The new labs include Joint Commercial Operations Laboratory, which is operated by Space Force’s Space Systems Command and staffed by a consortium of the U.S. and 21 allies. The lab monitors non-classified and commercial satellite data for events in space, as well as the Space Domain Awareness Tools, Applications and Processing (SDA-TAP) Lab that operates startup accelerator programs to help them develop technology that military commands can use quickly.

The Joint Commercial Operations Lab opened at Catalyst Campus in 2019, and the SDA-TAP Lab opened in 2023 in northwest Colorado Springs. SDA-TAP is expected to open at Catalyst Campus in November, says Dawn Conley, senior executive director of the campus. To build out the SDA-TAP lab, the campus is using funds from $1.75 million in grants from the Colorado Office of Economic Development and International Trade.

“We will bring companies here and advance their engagement with the government [military commands] so [the companies] can get up and running and work with government-funded research agencies such as Mitre Corp., Aerospace Corp. and MIT [Massachusetts Institute of Technology] Lincoln Labs to drive technological advancements and integrate new solutions into national security strategies,” Conley says.

Also last year, the campus won a nearly $1 million National Science Foundation grant to eventually launch a new program designed to foster technology innovation and technology transfer in the space industry. The grant qualifies the campus to compete for a follow-up grant of up to $160 million — financed by the CHIPS and Science Act — that Conley says would have a “transformative” impact on expanding the space industry in the Colorado Springs area.

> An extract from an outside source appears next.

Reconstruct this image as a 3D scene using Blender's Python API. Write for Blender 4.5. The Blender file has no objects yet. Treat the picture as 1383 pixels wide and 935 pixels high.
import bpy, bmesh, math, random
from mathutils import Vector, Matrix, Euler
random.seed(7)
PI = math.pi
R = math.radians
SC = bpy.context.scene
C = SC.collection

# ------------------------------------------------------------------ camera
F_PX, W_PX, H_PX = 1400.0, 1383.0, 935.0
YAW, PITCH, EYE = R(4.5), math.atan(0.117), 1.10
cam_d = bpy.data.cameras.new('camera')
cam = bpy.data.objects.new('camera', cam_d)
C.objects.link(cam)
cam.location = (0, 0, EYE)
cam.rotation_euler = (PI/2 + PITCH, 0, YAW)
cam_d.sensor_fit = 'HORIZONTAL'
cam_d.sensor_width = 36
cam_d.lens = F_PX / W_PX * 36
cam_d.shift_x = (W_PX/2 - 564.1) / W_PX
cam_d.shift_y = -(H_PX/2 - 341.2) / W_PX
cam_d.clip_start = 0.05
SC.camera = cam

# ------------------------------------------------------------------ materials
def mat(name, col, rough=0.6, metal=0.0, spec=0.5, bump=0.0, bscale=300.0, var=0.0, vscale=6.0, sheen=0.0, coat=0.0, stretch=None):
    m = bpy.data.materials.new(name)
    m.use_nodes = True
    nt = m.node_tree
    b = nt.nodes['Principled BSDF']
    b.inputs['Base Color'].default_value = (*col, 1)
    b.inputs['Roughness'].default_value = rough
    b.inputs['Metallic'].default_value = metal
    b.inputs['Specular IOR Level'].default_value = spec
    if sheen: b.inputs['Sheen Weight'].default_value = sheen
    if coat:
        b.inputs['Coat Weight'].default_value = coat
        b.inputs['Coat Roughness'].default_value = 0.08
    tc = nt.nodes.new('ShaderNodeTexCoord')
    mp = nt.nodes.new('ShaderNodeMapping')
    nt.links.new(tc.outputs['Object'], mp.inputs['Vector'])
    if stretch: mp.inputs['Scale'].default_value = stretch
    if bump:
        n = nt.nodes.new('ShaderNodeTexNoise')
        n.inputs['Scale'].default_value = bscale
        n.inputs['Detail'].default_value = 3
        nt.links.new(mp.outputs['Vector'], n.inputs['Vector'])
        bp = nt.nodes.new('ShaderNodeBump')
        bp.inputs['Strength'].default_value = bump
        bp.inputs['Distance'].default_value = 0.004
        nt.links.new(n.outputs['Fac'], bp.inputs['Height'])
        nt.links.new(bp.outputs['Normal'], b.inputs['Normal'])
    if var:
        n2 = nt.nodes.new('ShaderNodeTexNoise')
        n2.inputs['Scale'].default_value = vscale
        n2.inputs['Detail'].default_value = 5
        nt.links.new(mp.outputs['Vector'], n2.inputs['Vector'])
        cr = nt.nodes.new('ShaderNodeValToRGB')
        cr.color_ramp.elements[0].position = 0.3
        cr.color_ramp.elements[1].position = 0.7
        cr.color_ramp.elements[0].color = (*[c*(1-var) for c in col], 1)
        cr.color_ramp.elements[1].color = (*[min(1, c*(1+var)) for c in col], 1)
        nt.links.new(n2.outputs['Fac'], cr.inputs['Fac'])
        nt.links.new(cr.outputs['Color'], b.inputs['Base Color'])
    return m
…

The campus will use other federal and state grants to:

  • Open a Gaming Lab designed to expose Colorado community college students, especially ones from rural areas, to careers available in the U.S. Department of Defense.
  • Open a Small Business Innovation Research (SBIR) and Small Business Technology Transfer (STTR) Accelerator Lab to bring emerging technology companies to the campus to work with military commands and improve their chances of winning SBIR and STTR grants and follow-up contracts.
  • Develop a Data Mine of the Rockies in partnership with the Colorado Springs-based Space Information Sharing and Analysis Center, University of Colorado, Colorado Springs and Purdue University to expand the number of U.S. data scientists.
  • Start a program in Oklahoma with the U.S. Small Business Administration to expand the agency’s Growth Accelerator Fund Competition to that state.